横浜市営地下鉄の上大岡駅前の鎌倉街道を南下し、ほどなくして笹下釜利谷道路に入る。
地元ではウッコシと呼ばれる打越の交差点から洋光台方面に向かうと、左手には比較的最近に整備された新興住宅地が広がるが、その中に潜むようにして佇むのが浄土真宗高田派の梅花山成就院である。
歴史は古く、建保2年(1214年)、時は鎌倉時代に法相宗から浄土真宗に改宗したという古刹である。本堂が平成26年間(2014年)に再建されたので新しい見た目であるが、その歴史は実に深い。
この成就院は、もともとは戦国時代には北条家の有力な家臣であった間宮氏と深い関係を持ち、北条家が整備推奨した梅林の美しさから梅花山とも号されているが、時代は流れて宅地開発の波に晒されて、今となってはその名残はない。
今回注目したのは境内の片隅に残された一体の不動明王坐像である。
どのような経緯によるものか、この不動明王像はその胴体を横一文字に切り裂かれているが、その背後に燃え盛る火焔の躍動感、道を外れた民衆がいれば、その厳しさをもって正しき仏道へと無理やりにでも引き戻す忿怒の表情が実に見事に彫り込まれているのである。
その台座には、不動明王の脇侍である矜羯羅(こんがら)童子と制咜迦(せいたか)童子が彫り込まれ、その中央には成田山の扁額を掲げられた滝が描かれているのである。
これはおそらく、江戸期に流行った関東の三大不動尊、すなわち千葉県の「成田山 新勝寺」、東京都の「高幡不動尊 金剛寺」、神奈川県伊勢原市の「大山寺」のうち、もっとも著名な成田山の不動明王を模したものなのであろう。
江戸時代、このような不動明王のほかにも富士山信仰、薬師霊場、観音霊場などが流行したが巡礼というのは誰にでもできる事ではなく、潤沢な路銀と健脚が必要であった。
金や脚力のないものは当然ながら巡礼などはできず、このような石仏を身近に作っては霊場参拝の代わりとしたのであろう。

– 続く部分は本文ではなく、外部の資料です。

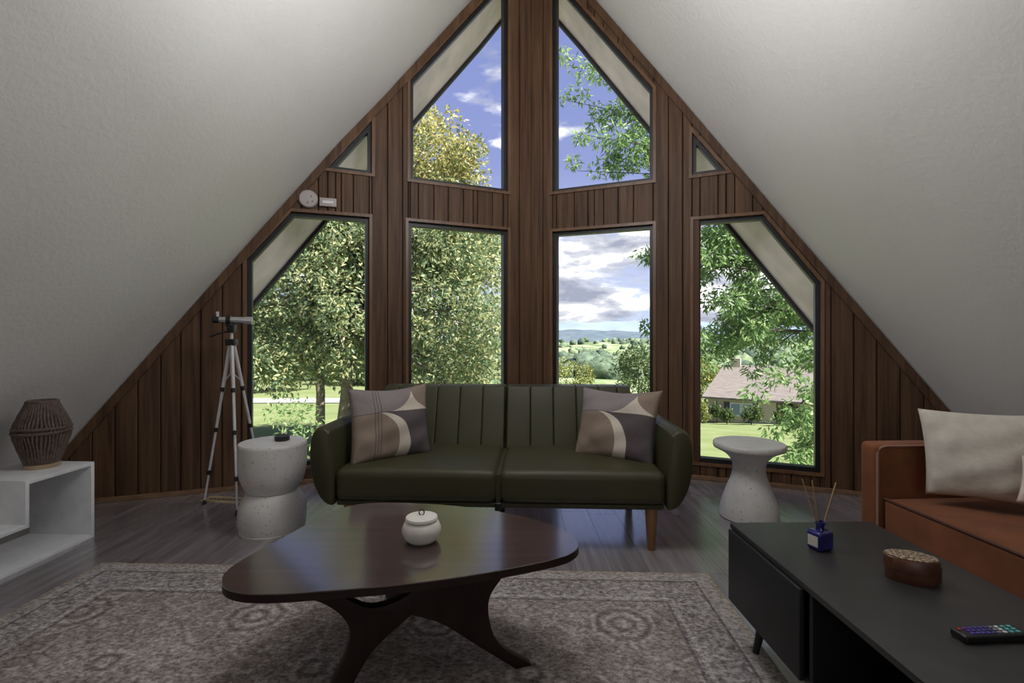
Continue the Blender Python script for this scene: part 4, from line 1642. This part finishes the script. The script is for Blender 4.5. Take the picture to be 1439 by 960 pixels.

慈悲深く霊験あらたかなる成田山のお不動様に、一眼でもお会いしたい。しかし、歳を重ねて長く歩く事などとうていできぬ。
ならば、せめて地元にお不動様を──。
このような信心が、この地にも息づいていたのだろう。
ここにも、いにしへに生きた人たちの信仰心の深さが感じられるようである。